Como Marilyn, una niña de siete años que viaja en transporte público de Vallecas, donde vive con su madre Marta, a Aravaca. Marta dice que con su sueldo no puede permitirse un alquiler en el barrio y tampoco alguien que pueda llevar a la niña al colegio allí. Aun en Vallecas los números le salen muy apretados. “Los fines de semana viven en mi casa unas chicas de mi país que son internas y me pagan por la habitación. Sin eso, no podría”, asume. Ella también fue interna.
Las estrecheces económicas impregnan la idiosincrasia del centro, pese a sus alrededores repletos de lujo. Una proporción de los niños y niñas están atendidos por servicios sociales y también acuden al colegio los hijos e hijas de las mujeres que están en una casa de acogida próxima. “Todo esto nos ha estigmatizado. Aquí el trabajo es ímprobo. Si la escuela pública sirve para algo es para solventar las desigualdades. Y eso es lo que más nos gratifica”, dice Martín. Alicia, a su lado, añade: “Queremos que sean felices, más felices”.

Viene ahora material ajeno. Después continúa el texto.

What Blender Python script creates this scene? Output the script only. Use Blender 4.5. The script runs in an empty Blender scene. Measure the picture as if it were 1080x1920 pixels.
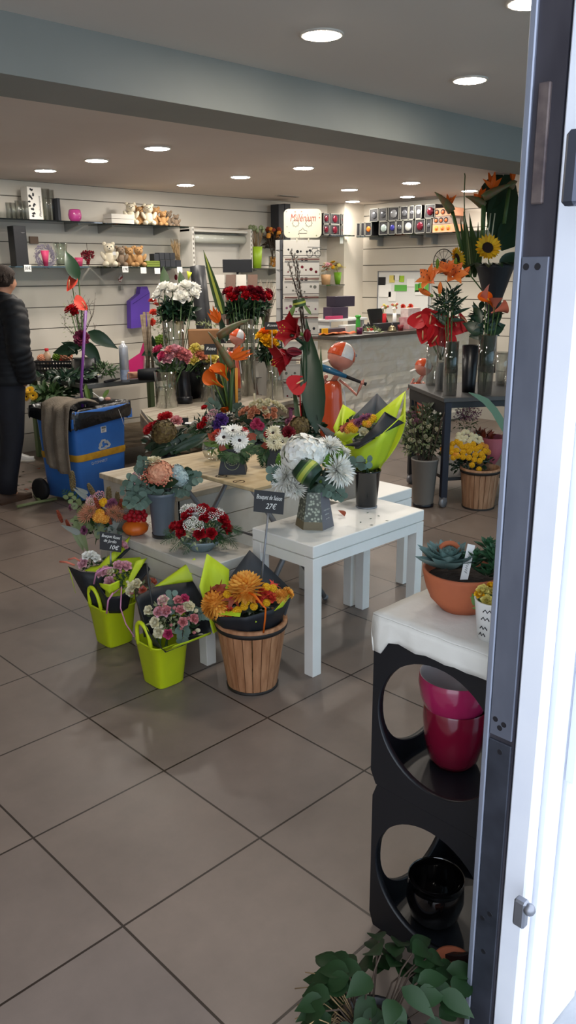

Aquí, según las maestras, la segregación ya existía antes de que la expresidenta Esperanza Aguirre implantara la libertad de elección de centro educativo, uno de los factores que según el estudio han disparado la desigualdad en las aulas. “Hemos sido un centro que ha recibido desde el principio población migrante, la primera que llegaba hace 25 años a la zona”, recuerda la directora, Sonsoles.
Un cuarto de siglo encajando las agendas escolares con horarios imposibles de trabajo de las familias. A veces sin éxito porque, cuando las cuentas se estrujan y no llegan, lo primero en casa no son los aprobados. Lo primero es comer. “Vamos todas, escuela y familias, en el mismo barco. Estamos involucradas en lo mismo y es lo que tratamos de transmitirles”, resume el equipo directivo.
Crear el espacio adecuado que alimente esa fusión es otro reto. La entrada del centro está presidida por una reproducción del Guernica de Picasso. Una versión libre en color pintada por los niños y niñas. Enfrente, otro gran mural contra la violencia de género. Lucy in the Sky, de los Beatles, anuncia la hora de salida, aunque muchos se quedan después a actividades extraescolares hasta que sus madres pueden recogerlos.
Olga Ramos se presenta en la puerta del colegio a las cinco y media de la tarde a buscar a su niña. Ha vivido siempre en Aravaca y regenta una tienda. Sus tres hijos han pasado, uno detrás de otro, por el colegio y forma parte desde hace años del AMPA. La asociación de madres y padres que aquí solo sostienen las primeras. “Organizamos muchas cosas, como la fiesta de las culturas. Cada familia trae un plato de su país. La fama que tiene el cole es injusta”, se queja. “Vivimos aquí y ahora. No podemos pretender estar en otra sociedad, o que nuestros hijos lo estén”.